L’ordine professionale ? un meccanismo che gira su sé stesso

La recente cd. riforma forense, attribuendo ai Consigli dell’ordine altre funzioni, ha previsto nel contempo la possibilità di delegarle ad un diverso soggetto. Così, ad esempio, secondo il V° comma dell’art. 7, “l’attività di formazione, svolta dagli ordini, può realizzarsi anche in cooperazione o convenzione con altri soggetti”. E chi saranno questi soggetti ? Naturalmente le Fondazioni, istituite in seno all’ordine e sotto la stretta direzione del consiglio, saranno utilizzate per erogare formazione, assolvere all’obbligo di aggiornamento e ad organizzare eventi. I quali saranno a pioggia perché l’obiettivo, come prevedibile, non è la qualità ma la quantità che meglio si presta ad accontentare il maggior numero possibile di iscritti sperando in un ritorno elettorale. Inoltre, la necessità di affidare la formazione a docenti autorevoli nelle materie di riferimento, retribuendoli, e di disporre di un’organizzazione efficiente, di una logistica e di mezzi adeguati consente di coltivare

relazioni sociali e di disporre di strumenti di scambio e di pressione in grado di canalizzare la clientela.  Il Consiglio, quindi, delega alla “sua” Fondazione l’attuazione concreta della formazione mantenendo il diretto e totale controllo sull’attività senza che nessuno abbia nulla da dire o se ne scandalizzi.

Lo stesso criterio viene adottato per la media-conciliazione in cui l’organismo di mediazione, che dovrebbe operare in autonomia, è una società, il cui capitale è interamente detenuto dagli ordini, costituita per gestire gli aspetti commerciali connessi alle loro funzioni istituzionali. Anche in questo caso, per elaborare e attuare il modello organizzativo è necessario avvalendosi di specifiche competenze aziendalistiche e manageriali. Così i rappresentanti degli ordini possono acquisire o mantenere clientele incrementando le loro reti di sostegno e le loro posizioni personali: forse non è solo lo spirito di servizio a spingere i candidati alle elezioni dei consigli dell’ordine !

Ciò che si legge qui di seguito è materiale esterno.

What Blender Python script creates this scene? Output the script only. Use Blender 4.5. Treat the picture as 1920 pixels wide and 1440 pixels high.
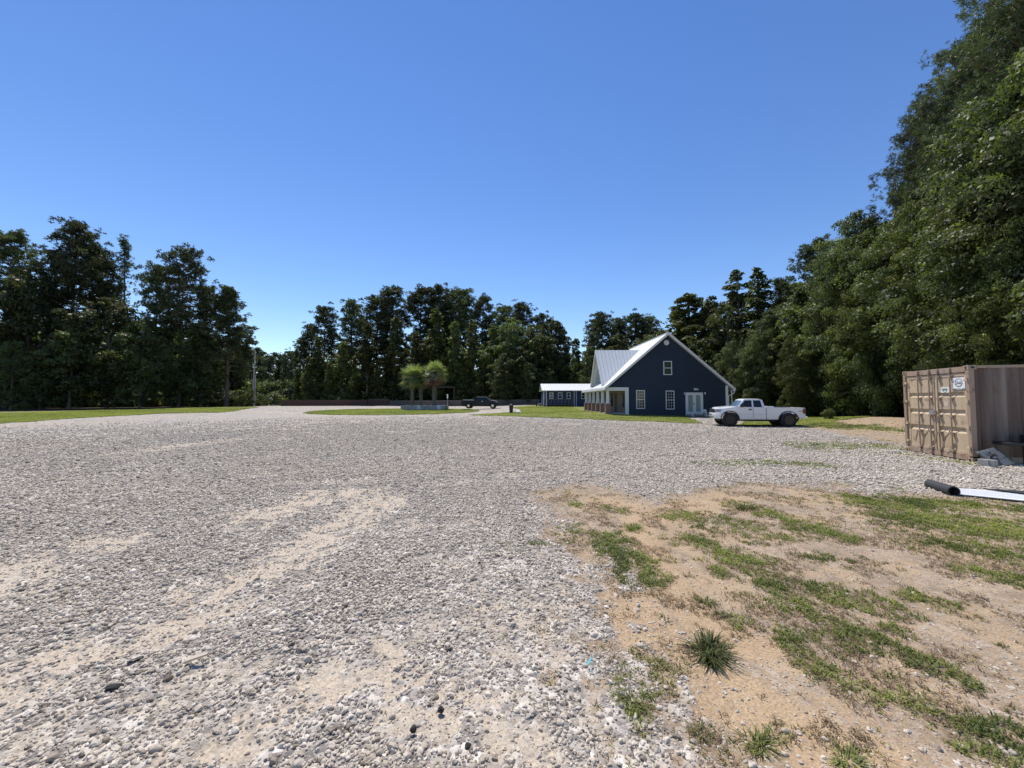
import bpy, bmesh, math, random
import numpy as np
from mathutils import Vector, Matrix
for o in list(bpy.data.objects): bpy.data.objects.remove(o)
sc = bpy.context.scene
COL = sc.collection
R = math.radians
# ------------------------------------------------------------------ camera
F = 720.0; CAMZ = 1.66; PITCH = math.atan(30 / 720.0)
cam = bpy.data.cameras.new('camera'); cam.sensor_width = 36; cam.lens = 36 * F / 1920
cam.clip_start = .05; cam.clip_end = 3000
co = bpy.data.objects.new('camera', cam); COL.objects.link(co)
co.location = (0, 0, CAMZ); co.rotation_euler = (math.pi / 2 + PITCH, 0, 0)
sc.camera = co
# ------------------------------------------------------------------ world, sun
SUN_EL = R(62); SUN_AZ = R(115)          # azimuth as a math angle in the xy plane
sd = Vector((math.cos(SUN_AZ) * math.cos(SUN_EL), math.sin(SUN_AZ) * math.cos(SUN_EL), math.sin(SUN_EL)))
w = bpy.data.worlds.new('World'); sc.world = w; w.use_nodes = True
nt = w.node_tree; nt.nodes.clear()
sky = nt.nodes.new('ShaderNodeTexSky'); sky.sky_type = 'NISHITA'; sky.sun_disc = False
sky.sun_elevation = SUN_EL; sky.sun_rotation = math.pi / 2 - SUN_AZ
sky.air_density = 1.0; sky.dust_density = 0.0; sky.ozone_density = 1.5; sky.altitude = 50
hs = nt.nodes.new('ShaderNodeHueSaturation'); hs.inputs['Saturation'].default_value = 1.22; hs.inputs['Hue'].default_value = .510
bg = nt.nodes.new('ShaderNodeBackground'); bg.inputs[1].default_value = 0.148
wo = nt.nodes.new('ShaderNodeOutputWorld')
nt.links.new(sky.outputs[0], hs.inputs['Color']); nt.links.new(hs.outputs[0], bg.inputs[0]); nt.links.new(bg.outputs[0], wo.inputs[0])
sl = bpy.data.lights.new('sun', 'SUN'); sl.energy = 4.8; sl.angle = R(.5); sl.color = (1, .94, .85)
so = bpy.data.objects.new('sun', sl); COL.objects.link(so)
so.rotation_euler = sd.to_track_quat('Z', 'Y').to_euler(); so.location = (0, 0, 60)
sc.view_settings.view_transform = 'Standard'; sc.view_settings.look = 'None'
sc.view_settings.exposure = 0.12; sc.view_settings.gamma = 1
sc.cycles.max_bounces = 6; sc.cycles.diffuse_bounces = 3; sc.cycles.transmission_bounces = 4; sc.cycles.transparent_max_bounces = 6
sc.cycles.sample_clamp_indirect = 6
# ------------------------------------------------------------------ helpers
rnd = random.Random(7)
def tag(o, label=None, cat=None, group=None, kind=None):
    if label: o['label'] = label
    if cat: o['category'] = cat
    if group: o['group'] = group
    if kind: o['kind'] = kind
    return o
def empty(name, loc=(0, 0, 0), rz=0, label=None, cat=None, group=None):
    o = bpy.data.objects.new(name, None); COL.objects.link(o); o.location = loc; o.rotation_euler = (0, 0, rz)
    o.empty_display_size = .3
    return tag(o, label, cat, group)
def link(name, me, parent=None):
    o = bpy.data.objects.new(name, me); COL.objects.link(o); o.parent = parent; return o
def copy_tree(o, parent=None):
    c = o.copy(); COL.objects.link(c); c.parent = parent
    for ch in [k for k in bpy.data.objects if k.parent == o]: copy_tree(ch, c)
    return c
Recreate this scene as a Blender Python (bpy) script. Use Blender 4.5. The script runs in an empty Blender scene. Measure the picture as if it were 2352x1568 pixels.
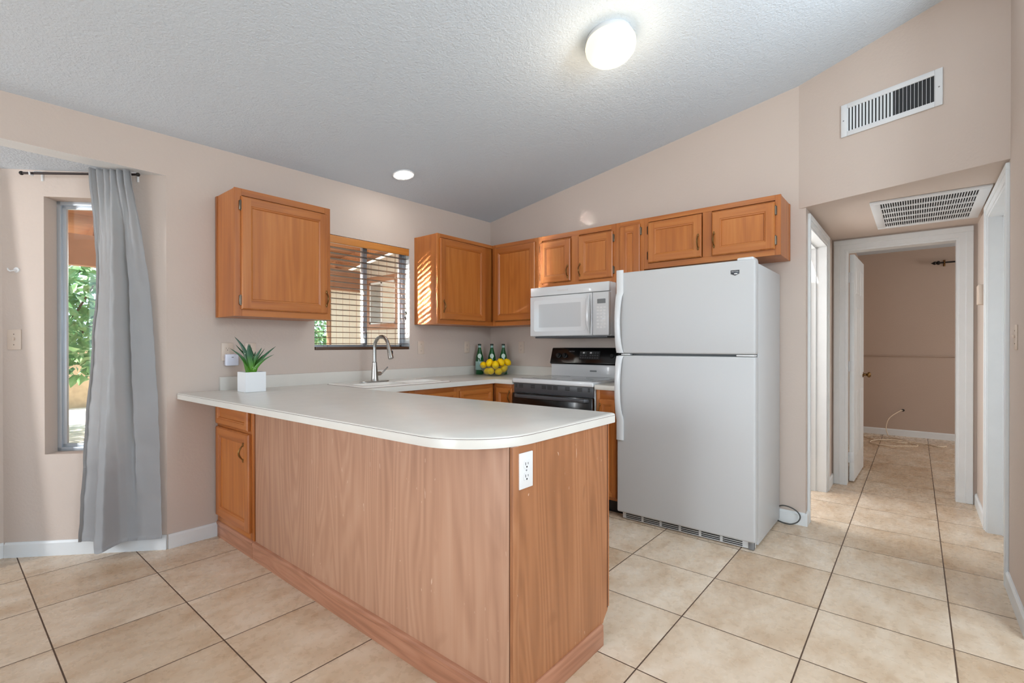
import bpy, bmesh, math, random
from mathutils import Vector, Matrix
random.seed(7)
sc = bpy.context.scene
COL = sc.collection
PI = math.pi
R = math.radians

# ---------------------------------------------------------------- camera
CAM_H = 1.20185
cd = bpy.data.cameras.new('camera')
cam = bpy.data.objects.new('camera', cd)
COL.objects.link(cam)
cd.sensor_fit = 'HORIZONTAL'
cd.sensor_width = 36.0
cd.lens = 1110.4 / 2352 * 36.0
cd.shift_y = 14.3 / 2352
cd.clip_start = 0.02
cd.clip_end = 200
_y, _p, _r = R(39.88), R(-0.22), R(-0.04)
_F = Vector((math.cos(_y) * math.cos(_p), math.sin(_y) * math.cos(_p), math.sin(_p)))
_R = Vector((math.sin(_y), -math.cos(_y), 0))
_U = _R.cross(_F)
_R2 = math.cos(_r) * _R + math.sin(_r) * _U
_U2 = -math.sin(_r) * _R + math.cos(_r) * _U
cam.matrix_world = Matrix(((_R2.x, _U2.x, -_F.x, 0), (_R2.y, _U2.y, -_F.y, 0), (_R2.z, _U2.z, -_F.z, CAM_H), (0, 0, 0, 1)))
sc.camera = cam

# ---------------------------------------------------------------- world, exposure, daylight, added fill lamps
vs = sc.view_settings
vs.view_transform = 'Standard'
vs.look = 'None'
vs.gamma = 1.0
vs.use_curve_mapping = False
vs.exposure = 0.10

w = bpy.data.worlds.new('World')
sc.world = w
w.use_nodes = True
wn = w.node_tree.nodes
bg = wn['Background']
bg.inputs[0].default_value = (0.66, 0.83, 1.0, 1)
bg.inputs[1].default_value = 2.3


def area(name, loc, target, sx, sy, power, color=(1, 1, 1), spread=180):
    l = bpy.data.lights.new(name, 'AREA')
    l.shape = 'RECTANGLE'
    l.size, l.size_y = sx, sy
    l.energy = power
    l.color = color
    l.spread = R(spread)
    o = bpy.data.objects.new(name, l)
    COL.objects.link(o)
    o.location = loc
    d = Vector(target) - Vector(loc)
    o.rotation_euler = d.to_track_quat('-Z', 'Y').to_euler()
    return o


sun = bpy.data.lights.new('sun', 'SUN')
sun.energy = 18.0
sun.angle = R(1.5)
sun.color = (1.0, 0.95, 0.88)
so = bpy.data.objects.new('sun', sun)
COL.objects.link(so)
so.rotation_euler = Vector((0.62, -0.25, -0.9)).to_track_quat('-Z', 'Y').to_euler()

area('west_fill', (-3.35, 0.9, 1.15), (1.15, 1.55, 0.6), 1.4, 1.6, 4.8, (0.92, 0.97, 1.0), 38)  # added lamp out of view, spread narrowed toward the peninsula; no door stands here
area('south_fill', (0.5, -3.50, 1.45), (0.8, 0, 1.3), 4.4, 1.9, 24, (0.88, 0.95, 1.0))  # added broad lamp out of view; a south window is only assumed
area('bay_left_fill', (-2.05, 3.72, 1.40), (0.5, 3.82, 1.1), 0.26, 1.3, 31, (0.96, 0.98, 1.0))  # added lamp outside the left bay wall; its window is assumed from shading
area('cabinet_side_fill', (-0.9, 6.1, 0.35), (2.73, 3.285, 1.64), 0.26, 0.42, 14, (1.0, 0.95, 0.90), 4)  # added narrow beam at the corner cabinet's side, standing in for assumed ground bounce
def bulb_light(name, loc, power, color, radius=0.15):
    l = bpy.data.lights.new(name, 'POINT')
    l.energy = power
    l.color = color
    l.shadow_soft_size = radius
    o = bpy.data.objects.new(name, l)
    COL.objects.link(o)
    o.location = loc
    return o


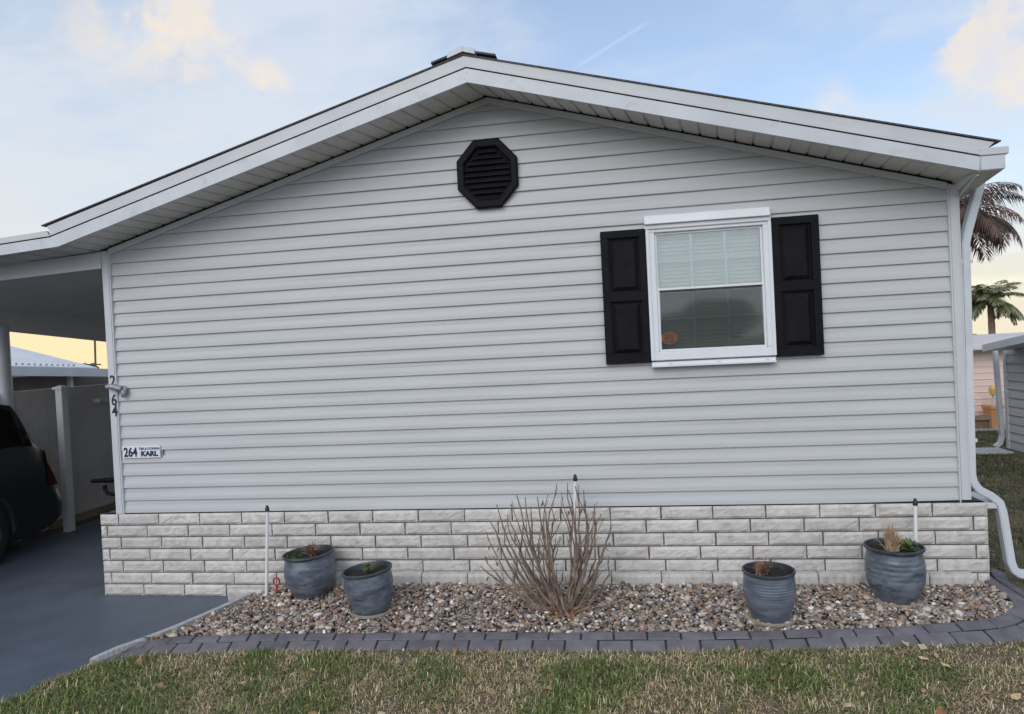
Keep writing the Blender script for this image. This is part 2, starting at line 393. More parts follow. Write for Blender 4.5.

Queste professioni, eufemisticamente definite libere, operano a circuito chiuso con un albo, un ordine, propri codici di autoregolamentazione, una giurisdizione propria e, per amministrarla, giudici propri appartenenti alla stessa categoria dei giudicandi, che decidono per salvare un sistema dal quale ricavano onori e benefici. Difficile, però, stupirsi della struttura corporativa degli ordini professionali in un Paese senza mercato, fondato sull’illegalità diffusa e sul conflitto d’interesse generalizzato in cui ogni categoria è auto-riferisce, si auto-protegge, si auto-promuove, si auto-indigna e si auto-giudica in un meccanismo che gira su sé stesso.